The Crystal Bridges Museum of American Art unveiled a satellite venue called the Momentary on 22 February with a focus on boundary-crossing contemporary art. The 63,000 sq. ft building, which has been converted from a decommissioned Kraft cheese factory in Bentonville, Arkansas, by the Chicago-based firm Wheeler Kearns Architects, includes 24,000 sq. ft of exhibition space as well as two theatres.
The Momentary’s director, Lieven Bertels, says that Crystal Bridges, founded in 2005 by the billionaire Walmart heiress Alice Walton, recognised the need for “a non-collecting, kunsthalle-type organisation that will be able to offer a more nimble response to the fast-paced and often interdisciplinary world of artists living and working today.”

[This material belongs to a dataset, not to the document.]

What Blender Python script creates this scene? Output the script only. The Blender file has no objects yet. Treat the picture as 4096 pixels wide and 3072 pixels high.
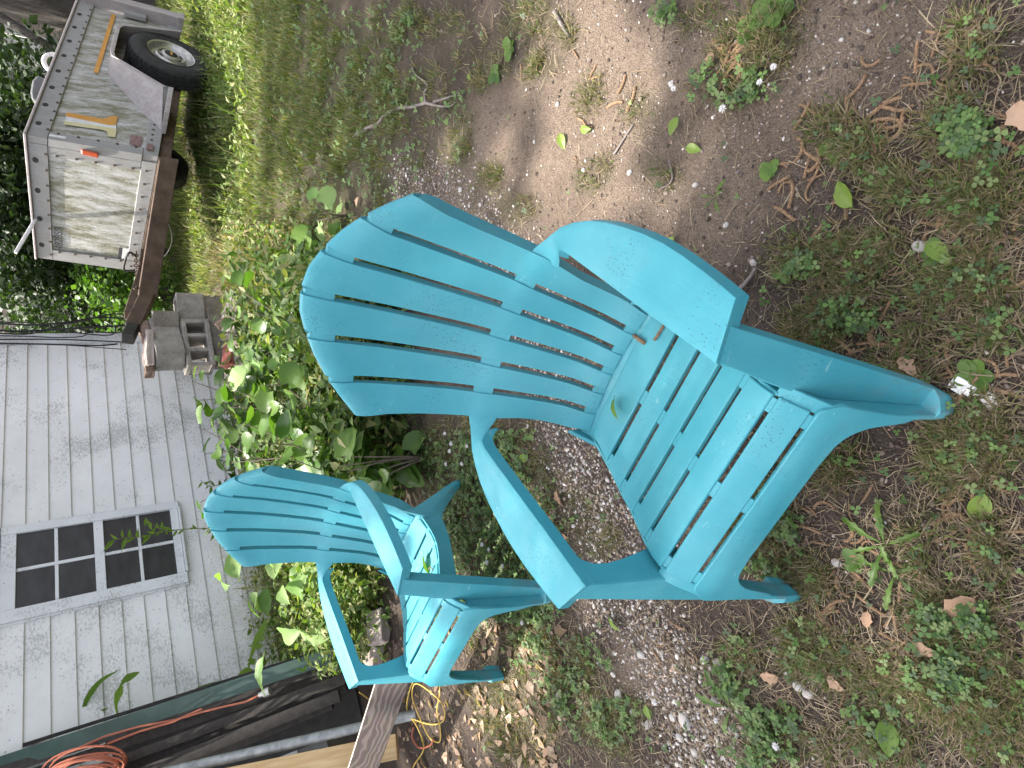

Drawing parallels with the Museum of Modern Art and MoMA PS1 in New York, Bertels describes the Momentary as “a younger sister organisation that would not feel the weight of collecting”. The new venue aspires to be “an everyday living room for the arts, a space where one and all feel comfortable to enjoy culture but also just to hang out”.
The Belgian-born Bertels has a background of working in organisations that bridge multiple genres. He directed the Sydney Festival in Australia from 2011 to 2016 and most recently served as the chief executive and cultural director of the Leeuwarden-Fryslân 2018 European Capital of Culture, a year-long festival in the Netherlands that promoted arts projects in a rural context.
Having relocated to Bentonville in 2017, Bertels says he hopes the venue will also “serve as a production hub with national and international reach”.
The Crystal Bridges satellite opens with State of the Art 2020 (22 February-24 May), an exhibition split between the museum’s main building and the Momentary. The curatorial team visited artists’ studios across the US to prepare their selection of more than 100 paintings, sculptures, video installations and other works by 61 emerging and mid-career American artists, such as Marcela Pardo Ariza, Suchitra Mattai, Larry Walker and JooYoung Choi. The show will be organised into thematic sections: world-building, a sense of place, mapping and temporality.
“We were conscious during our studio visits of not having preconceived notions of what American art should be, or of creating an exhibition about X, but rather working with artists who have a real understanding of their craft and are creating work relevant to this moment in America,” says Lauren Haynes, the curator of visual arts at the Momentary and curator of contemporary art at Crystal Bridges.
The show builds on the museum’s 2014 exhibition State of the Art: Discovering American Art Now, and there are plans for a further iteration in 2025.
The Momentary also houses three studio spaces for artists in residence. Participants are encouraged to “create work that engages with Northwest Arkansas and our communities, and to consider how our connection to the land informs our varied identities”, Haynes says. Residencies are available to visual, performing as well as culinary artists.
A series of festivals and special events will pop up in the venue’s indoor and outdoor spaces throughout the year, beginning with the dance, music and theatre festival Time Being on the opening weekend.
Time Being includes two new commissions. The collective Four You will present a theatrical piece in collaboration with community members that celebrates ground-breaking activities like ribbon-cutting or shovelling dirt, while the performer and pastry artist Kristin Worrall will stage a hybrid theatre show with culinary students, offering visitors the chance to receive cooking lessons and sample the food prepared.
Playing on the history of the Momentary’s building, all the dishes will use cheese as an inspiration.